Developed Nations have already seen the risks of how using certain information like gender, ethnicity, and religion could lead to discrimination and a vicious cycle of rejection and further degradation in those communities. They have also developed strict data protection and regulation laws that limit companies in regards to what data they can collect and how they can use and sell the data. Countries like India and China are, however, moving in the opposite direction, implementing lax data regulation if any at all. They are creating central government controlled databases that have already been used to judge, limit and restrict lives in China, with the very same potential in India with the recent implementation and mandation of the Aadhar system.
Ultimately, the future of such technological implementation, will be determined not by individuals or companies, but governments. Individuals who know they will be affected negatively, will always be loud minority. Individuals who know they fit within the defined roles will be a silent majority, seeing and understanding the threats of the system, but truly feeling apathy or maybe even derision towards the rest.
Companies, at the end of the data, are profit seeking; vast data and its analysis allows them to increase profit margins, and reduce risk.

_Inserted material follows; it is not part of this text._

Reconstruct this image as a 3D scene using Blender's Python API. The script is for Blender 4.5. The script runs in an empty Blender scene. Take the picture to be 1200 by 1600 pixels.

The majority will always favor lax regulation, in the same manner many were against labor unions, minimum wage, etc. The final responsibility is the Government’s, who will need to take upon themselves to decide whether such a future is/would be constitution or even Moral.
The truly scary part in all of this is, not that such a scoring system would reveal an individual’s perceived flaws and characteristics, but rather the fact, that credit scoring systems ultimately work under the assumption that that such flaws and characteristics cannot change and to instill such belief and logic in society, will create a society stuck in time, unable to progress as a whole, removing the spirit of entrepreneurship, removing the hope of success, it could very well lead to a system of the past — analogous to a Caste System, where status, job, success all are seemingly predetermined.
Conclusion
Credit Scores have always been a useful tool for financial institutions. But as they slowly permeate our lives, we must consider whether it is appropriate for them to be used as measures of character, and perhaps more importantly whether they should be allowed to make use of personal and intimate information. The implications could be widespread, so, in the meanwhile, be sure to maintain your credit score. You never know how it could affect you.